### Description of the task
Return exactly the lines that run from the beginning through the line containing "scene.camera = cam_ob", both included, and no others.

### Dataset extract
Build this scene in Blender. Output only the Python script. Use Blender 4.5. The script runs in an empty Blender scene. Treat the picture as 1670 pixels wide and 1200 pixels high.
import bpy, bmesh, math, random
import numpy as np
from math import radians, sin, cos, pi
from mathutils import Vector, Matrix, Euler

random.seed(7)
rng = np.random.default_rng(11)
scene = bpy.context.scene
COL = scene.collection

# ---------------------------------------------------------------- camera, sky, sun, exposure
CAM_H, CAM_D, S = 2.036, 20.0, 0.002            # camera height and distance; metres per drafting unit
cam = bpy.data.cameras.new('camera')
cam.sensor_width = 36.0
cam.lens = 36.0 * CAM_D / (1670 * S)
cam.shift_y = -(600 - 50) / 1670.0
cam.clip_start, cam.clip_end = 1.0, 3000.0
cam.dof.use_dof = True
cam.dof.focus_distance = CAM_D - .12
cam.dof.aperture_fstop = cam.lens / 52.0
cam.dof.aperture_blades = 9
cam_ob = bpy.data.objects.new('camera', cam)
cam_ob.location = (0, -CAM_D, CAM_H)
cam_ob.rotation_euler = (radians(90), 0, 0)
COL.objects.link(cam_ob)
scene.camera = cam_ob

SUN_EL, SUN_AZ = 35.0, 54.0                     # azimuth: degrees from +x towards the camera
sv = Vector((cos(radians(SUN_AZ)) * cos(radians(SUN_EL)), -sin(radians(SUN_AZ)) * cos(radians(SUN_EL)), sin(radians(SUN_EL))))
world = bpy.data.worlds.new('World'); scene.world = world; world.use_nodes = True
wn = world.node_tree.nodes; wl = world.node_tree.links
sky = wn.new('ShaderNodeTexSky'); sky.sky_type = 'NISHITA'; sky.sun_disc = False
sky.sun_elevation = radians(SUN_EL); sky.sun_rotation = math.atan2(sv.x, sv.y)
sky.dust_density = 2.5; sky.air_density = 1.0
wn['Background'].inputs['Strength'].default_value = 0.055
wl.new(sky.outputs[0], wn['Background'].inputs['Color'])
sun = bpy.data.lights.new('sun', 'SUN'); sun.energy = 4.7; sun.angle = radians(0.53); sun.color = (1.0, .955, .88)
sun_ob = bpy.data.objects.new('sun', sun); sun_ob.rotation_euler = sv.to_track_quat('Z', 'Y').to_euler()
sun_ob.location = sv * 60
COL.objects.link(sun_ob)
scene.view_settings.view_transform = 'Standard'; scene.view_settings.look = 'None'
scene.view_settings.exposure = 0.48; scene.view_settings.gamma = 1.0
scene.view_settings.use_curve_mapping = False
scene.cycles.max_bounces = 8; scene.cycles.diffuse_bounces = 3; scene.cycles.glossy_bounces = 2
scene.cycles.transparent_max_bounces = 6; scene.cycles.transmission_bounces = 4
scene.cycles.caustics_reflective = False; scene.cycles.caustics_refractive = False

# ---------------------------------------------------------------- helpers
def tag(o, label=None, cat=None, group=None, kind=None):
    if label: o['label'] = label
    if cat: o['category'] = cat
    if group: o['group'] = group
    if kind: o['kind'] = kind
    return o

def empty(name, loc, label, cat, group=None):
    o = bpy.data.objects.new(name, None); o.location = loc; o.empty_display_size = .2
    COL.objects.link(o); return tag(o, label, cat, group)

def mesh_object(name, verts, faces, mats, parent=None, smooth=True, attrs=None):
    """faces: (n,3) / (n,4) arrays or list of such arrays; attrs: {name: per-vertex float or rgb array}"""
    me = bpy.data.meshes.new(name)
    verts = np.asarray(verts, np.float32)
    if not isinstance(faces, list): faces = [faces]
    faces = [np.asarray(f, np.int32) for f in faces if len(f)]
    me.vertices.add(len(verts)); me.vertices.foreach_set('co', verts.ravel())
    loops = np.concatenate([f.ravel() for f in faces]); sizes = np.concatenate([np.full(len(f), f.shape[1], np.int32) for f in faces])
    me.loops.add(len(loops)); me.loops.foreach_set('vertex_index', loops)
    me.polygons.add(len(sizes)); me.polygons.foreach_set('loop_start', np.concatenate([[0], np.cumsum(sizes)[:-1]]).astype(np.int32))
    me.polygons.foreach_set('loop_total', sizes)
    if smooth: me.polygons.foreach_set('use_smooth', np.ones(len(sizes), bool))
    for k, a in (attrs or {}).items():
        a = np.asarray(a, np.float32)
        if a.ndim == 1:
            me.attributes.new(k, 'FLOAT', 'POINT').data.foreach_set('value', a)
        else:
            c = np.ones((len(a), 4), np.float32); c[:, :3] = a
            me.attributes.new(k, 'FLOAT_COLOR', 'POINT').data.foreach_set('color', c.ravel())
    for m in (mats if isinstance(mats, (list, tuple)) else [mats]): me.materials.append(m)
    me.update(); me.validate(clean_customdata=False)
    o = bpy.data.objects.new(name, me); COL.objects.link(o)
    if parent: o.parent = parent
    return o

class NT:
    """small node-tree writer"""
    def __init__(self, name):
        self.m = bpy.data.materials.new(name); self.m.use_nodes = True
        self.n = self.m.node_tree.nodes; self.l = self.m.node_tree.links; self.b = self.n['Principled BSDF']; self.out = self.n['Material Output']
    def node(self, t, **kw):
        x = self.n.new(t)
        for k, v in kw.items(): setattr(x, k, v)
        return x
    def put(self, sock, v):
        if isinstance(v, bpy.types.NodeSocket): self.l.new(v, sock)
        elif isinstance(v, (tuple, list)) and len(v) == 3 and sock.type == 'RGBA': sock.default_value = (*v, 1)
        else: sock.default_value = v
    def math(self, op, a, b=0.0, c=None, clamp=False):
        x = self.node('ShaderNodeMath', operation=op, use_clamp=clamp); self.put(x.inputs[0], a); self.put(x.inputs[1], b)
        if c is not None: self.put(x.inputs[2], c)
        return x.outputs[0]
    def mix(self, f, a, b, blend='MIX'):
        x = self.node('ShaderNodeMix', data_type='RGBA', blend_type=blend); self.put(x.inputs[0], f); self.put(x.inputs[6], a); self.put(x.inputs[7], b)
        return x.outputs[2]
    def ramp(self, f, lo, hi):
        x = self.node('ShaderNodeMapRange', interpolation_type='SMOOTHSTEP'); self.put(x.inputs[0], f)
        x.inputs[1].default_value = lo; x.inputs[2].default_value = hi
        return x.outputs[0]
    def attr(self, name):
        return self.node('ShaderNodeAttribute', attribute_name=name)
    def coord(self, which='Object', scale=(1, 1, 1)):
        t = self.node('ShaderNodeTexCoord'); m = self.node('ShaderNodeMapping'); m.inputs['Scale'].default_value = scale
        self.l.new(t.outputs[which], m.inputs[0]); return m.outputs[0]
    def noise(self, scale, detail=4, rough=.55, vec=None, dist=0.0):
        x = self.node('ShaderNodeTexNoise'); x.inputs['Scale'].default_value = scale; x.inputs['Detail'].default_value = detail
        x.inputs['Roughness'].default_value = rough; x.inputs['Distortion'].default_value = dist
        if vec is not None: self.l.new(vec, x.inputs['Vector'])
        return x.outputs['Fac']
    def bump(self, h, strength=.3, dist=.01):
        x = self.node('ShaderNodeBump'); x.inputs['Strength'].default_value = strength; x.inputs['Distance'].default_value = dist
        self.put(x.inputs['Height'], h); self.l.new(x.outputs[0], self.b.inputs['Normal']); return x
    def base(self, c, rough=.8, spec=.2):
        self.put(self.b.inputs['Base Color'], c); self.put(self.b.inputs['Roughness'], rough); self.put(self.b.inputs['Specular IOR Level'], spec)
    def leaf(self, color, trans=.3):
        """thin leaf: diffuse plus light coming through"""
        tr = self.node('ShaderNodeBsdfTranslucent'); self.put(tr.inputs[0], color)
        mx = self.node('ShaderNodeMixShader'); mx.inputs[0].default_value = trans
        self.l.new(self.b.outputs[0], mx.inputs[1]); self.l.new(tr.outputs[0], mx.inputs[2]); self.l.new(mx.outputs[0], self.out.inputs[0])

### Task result
Build this scene in Blender. Output only the Python script. Use Blender 4.5. The script runs in an empty Blender scene. Treat the picture as 1670 pixels wide and 1200 pixels high.
import bpy, bmesh, math, random
import numpy as np
from math import radians, sin, cos, pi
from mathutils import Vector, Matrix, Euler

random.seed(7)
rng = np.random.default_rng(11)
scene = bpy.context.scene
COL = scene.collection

# ---------------------------------------------------------------- camera, sky, sun, exposure
CAM_H, CAM_D, S = 2.036, 20.0, 0.002            # camera height and distance; metres per drafting unit
cam = bpy.data.cameras.new('camera')
cam.sensor_width = 36.0
cam.lens = 36.0 * CAM_D / (1670 * S)
cam.shift_y = -(600 - 50) / 1670.0
cam.clip_start, cam.clip_end = 1.0, 3000.0
cam.dof.use_dof = True
cam.dof.focus_distance = CAM_D - .12
cam.dof.aperture_fstop = cam.lens / 52.0
cam.dof.aperture_blades = 9
cam_ob = bpy.data.objects.new('camera', cam)
cam_ob.location = (0, -CAM_D, CAM_H)
cam_ob.rotation_euler = (radians(90), 0, 0)
COL.objects.link(cam_ob)
scene.camera = cam_ob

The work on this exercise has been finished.